**MATERIALS PROVIDED**.

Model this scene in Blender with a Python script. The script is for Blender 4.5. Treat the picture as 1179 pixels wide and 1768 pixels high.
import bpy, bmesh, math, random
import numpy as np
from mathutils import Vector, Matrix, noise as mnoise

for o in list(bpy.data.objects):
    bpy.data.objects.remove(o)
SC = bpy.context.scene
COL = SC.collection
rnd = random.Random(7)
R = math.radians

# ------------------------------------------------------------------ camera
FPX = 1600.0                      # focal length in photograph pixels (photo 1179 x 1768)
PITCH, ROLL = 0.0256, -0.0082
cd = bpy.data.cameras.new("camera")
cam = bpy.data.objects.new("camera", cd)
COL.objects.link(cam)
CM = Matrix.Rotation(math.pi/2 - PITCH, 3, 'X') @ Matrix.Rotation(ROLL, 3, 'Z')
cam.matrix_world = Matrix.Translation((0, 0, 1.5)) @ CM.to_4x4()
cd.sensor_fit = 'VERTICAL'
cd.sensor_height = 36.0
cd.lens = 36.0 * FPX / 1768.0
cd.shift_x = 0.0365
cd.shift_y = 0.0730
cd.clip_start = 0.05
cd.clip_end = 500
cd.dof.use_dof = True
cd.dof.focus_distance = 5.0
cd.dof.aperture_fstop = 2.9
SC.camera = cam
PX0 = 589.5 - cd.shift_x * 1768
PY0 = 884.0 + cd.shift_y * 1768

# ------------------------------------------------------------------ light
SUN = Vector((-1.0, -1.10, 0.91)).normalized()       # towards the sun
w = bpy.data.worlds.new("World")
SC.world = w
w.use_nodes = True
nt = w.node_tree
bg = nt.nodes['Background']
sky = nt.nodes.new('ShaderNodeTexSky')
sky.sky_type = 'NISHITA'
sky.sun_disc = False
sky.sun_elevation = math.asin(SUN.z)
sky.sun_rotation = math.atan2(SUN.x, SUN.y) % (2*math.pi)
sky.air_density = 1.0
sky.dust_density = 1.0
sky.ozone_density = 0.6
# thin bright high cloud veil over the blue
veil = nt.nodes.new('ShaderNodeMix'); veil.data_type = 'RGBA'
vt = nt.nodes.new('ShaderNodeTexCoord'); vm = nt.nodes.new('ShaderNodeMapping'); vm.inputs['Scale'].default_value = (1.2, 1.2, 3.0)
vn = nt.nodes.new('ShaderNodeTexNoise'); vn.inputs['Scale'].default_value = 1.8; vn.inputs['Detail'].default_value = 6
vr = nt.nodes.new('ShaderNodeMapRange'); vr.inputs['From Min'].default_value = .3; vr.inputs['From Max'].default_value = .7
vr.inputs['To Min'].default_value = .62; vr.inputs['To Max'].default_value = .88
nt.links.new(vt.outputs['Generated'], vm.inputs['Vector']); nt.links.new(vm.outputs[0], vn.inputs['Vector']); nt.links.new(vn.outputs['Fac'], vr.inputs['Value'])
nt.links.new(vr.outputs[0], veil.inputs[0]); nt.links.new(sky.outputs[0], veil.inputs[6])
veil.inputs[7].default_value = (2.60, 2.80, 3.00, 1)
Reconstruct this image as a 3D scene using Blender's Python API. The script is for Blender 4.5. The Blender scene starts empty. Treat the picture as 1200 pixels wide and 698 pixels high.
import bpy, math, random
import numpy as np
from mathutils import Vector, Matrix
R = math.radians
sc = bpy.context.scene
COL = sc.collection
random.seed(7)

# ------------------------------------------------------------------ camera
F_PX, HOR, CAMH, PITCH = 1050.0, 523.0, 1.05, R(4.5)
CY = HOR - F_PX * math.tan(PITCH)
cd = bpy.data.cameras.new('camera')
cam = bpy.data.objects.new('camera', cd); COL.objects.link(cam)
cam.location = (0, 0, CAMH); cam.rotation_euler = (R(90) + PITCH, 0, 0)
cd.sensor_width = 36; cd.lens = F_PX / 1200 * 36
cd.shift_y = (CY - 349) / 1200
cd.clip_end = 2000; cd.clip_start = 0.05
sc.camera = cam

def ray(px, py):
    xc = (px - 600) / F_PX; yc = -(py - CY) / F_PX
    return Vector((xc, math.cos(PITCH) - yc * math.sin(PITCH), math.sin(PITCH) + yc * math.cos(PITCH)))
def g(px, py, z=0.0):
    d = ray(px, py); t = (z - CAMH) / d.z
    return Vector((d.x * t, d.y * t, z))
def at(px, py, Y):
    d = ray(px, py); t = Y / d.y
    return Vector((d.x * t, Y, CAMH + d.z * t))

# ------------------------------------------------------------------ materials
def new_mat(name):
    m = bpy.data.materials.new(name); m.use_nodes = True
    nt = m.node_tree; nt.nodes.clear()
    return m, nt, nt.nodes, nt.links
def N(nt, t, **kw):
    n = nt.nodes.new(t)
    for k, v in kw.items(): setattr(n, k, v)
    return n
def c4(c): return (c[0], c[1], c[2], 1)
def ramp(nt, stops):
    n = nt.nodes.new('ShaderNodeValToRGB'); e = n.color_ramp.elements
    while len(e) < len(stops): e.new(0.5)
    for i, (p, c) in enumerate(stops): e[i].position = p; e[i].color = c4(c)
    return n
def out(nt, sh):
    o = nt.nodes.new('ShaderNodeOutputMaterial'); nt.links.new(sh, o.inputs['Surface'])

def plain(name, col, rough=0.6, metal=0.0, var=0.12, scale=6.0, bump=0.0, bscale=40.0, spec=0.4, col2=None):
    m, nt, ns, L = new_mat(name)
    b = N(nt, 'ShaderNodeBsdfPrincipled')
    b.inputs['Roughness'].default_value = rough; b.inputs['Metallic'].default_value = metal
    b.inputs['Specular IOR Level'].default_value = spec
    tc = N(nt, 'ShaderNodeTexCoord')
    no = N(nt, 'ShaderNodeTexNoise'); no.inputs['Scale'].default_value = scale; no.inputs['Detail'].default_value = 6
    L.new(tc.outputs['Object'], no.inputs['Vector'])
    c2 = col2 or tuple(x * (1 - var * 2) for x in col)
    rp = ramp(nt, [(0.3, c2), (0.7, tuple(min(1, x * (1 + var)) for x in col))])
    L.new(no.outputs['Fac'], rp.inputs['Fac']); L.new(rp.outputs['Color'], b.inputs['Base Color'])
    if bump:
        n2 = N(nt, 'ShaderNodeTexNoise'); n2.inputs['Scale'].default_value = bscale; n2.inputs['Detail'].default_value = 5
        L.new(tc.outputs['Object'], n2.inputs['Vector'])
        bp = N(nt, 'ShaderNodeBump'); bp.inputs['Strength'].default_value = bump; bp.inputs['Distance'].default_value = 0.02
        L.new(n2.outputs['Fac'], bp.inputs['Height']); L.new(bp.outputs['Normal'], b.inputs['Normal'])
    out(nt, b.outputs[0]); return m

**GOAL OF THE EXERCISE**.
Output the section opening with the line that has "Reconstruct this image" and closing with the line that has "random.seed(7)". Keep both end lines and leave out the rest.

**REPLY**.
Reconstruct this image as a 3D scene using Blender's Python API. The script is for Blender 4.5. The Blender scene starts empty. Treat the picture as 1200 pixels wide and 698 pixels high.
import bpy, math, random
import numpy as np
from mathutils import Vector, Matrix
R = math.radians
sc = bpy.context.scene
COL = sc.collection
random.seed(7)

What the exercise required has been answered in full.